Remembering FDR

By Beverly Bandler

Franklin Delano Roosevelt
(1882-1945)

 

frdJanuary 30, 2014 was the 132 anniversary of the birth of Franklin Delano Roosevelt (1882-1945). You’d think that the Democratic Party would note the birth of FDR, the Democratic president who led the nation out of the worst economic crisis in its history—the Great Depression, who led the nation out of the greatest and most catastrophic global war, World War II; the man who changed the relationship between ordinary citizens and their government; whose policies helped create American middle class, the engine of the U.S. economy; and who is credited with saving capitalism from itself. 

“No president since the founders has done more to shape the character of American government,” notes historian Alan Brinkley in his biography of America’s thirty-second president. “No president since Lincoln served through darker or more difficult times. The agenda of postwar American liberalism was set out by FDR in 1944, when he called for an “economic bill of rights.”

Nicholas Lemann in his review of Ira Katznelson’s book, Fear Itself: The New Deal and the Origins of Our Time, reminds us that during Roosevelt’s first term the threat of fascism was real, that “alternate systems were on the verge of imposing themselves by force on many other countries.” 

Rather than celebrate the contributions of FDR and the New Deal, the Democratic Party acts as an enabler, joining the Republican Party (which has been trying to kill the New Deal since the 1930s) in banishing this significant history, one highly relevant to the challenges the nation faces today. 

Economics professor Richard D. Wolff believes that “Obama and most Democrats are so dependent on contributions and support from business and the rich that they dare not discuss, let alone implement, the kinds of policies Roosevelt employed the last time US capitalism crashed.”

And Americans, who have been described as having “terminal historical amnesia,” appear oblivious of this history.
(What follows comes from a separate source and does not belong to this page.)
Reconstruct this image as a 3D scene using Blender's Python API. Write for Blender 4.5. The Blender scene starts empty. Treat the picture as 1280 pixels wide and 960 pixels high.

Too many Americans who came of age in the Reagan and post-Reagan years bought into the “government is the problem” and “trickle-down theory” propaganda, which has been proven to be just that—nothing more than right-wing, extremist conservative propaganda and ideology. Too many spineless corporatist Democrats frightened by what they refer to as “hard left” (whatever that means) have let the right get away with the re-writing of U.S. history. Since Americans appear to have stopped reading history beginning in the 1970s, the right has had plenty of help.

The New Deal was the response of the administration of Franklin Delano Roosevelt to the catastrophic Great Depression that revealed the serious flaws of a free-market ideology based on beliefs not empirical evidence. The New Deal did not engineer a full economic recovery during FDR’s first two terms: it had limited success in the short run because it erred on the side of caution, but the most basic economic analysis reveals that it worked.

It brought real relief to most Americans and stabilized a collapsed economy. Full economic recovery resulted from the public spending in World War II, which demonstrated the necessity of providing a fiscal stimulus adequate to the needs of the economy. The New Deal was not socialism. It was capitalism with safety nets and subsidies and is credited with saving capitalism and perhaps western civilization.

Its long-run institutions became the bedrock of our nation’s economic stability. The growth of the economy from the 1940s through the 1960s was widely shared. The Roosevelt Revolution created the greatest expansion of the middle class that the country had ever known and a modern government for a modern nation.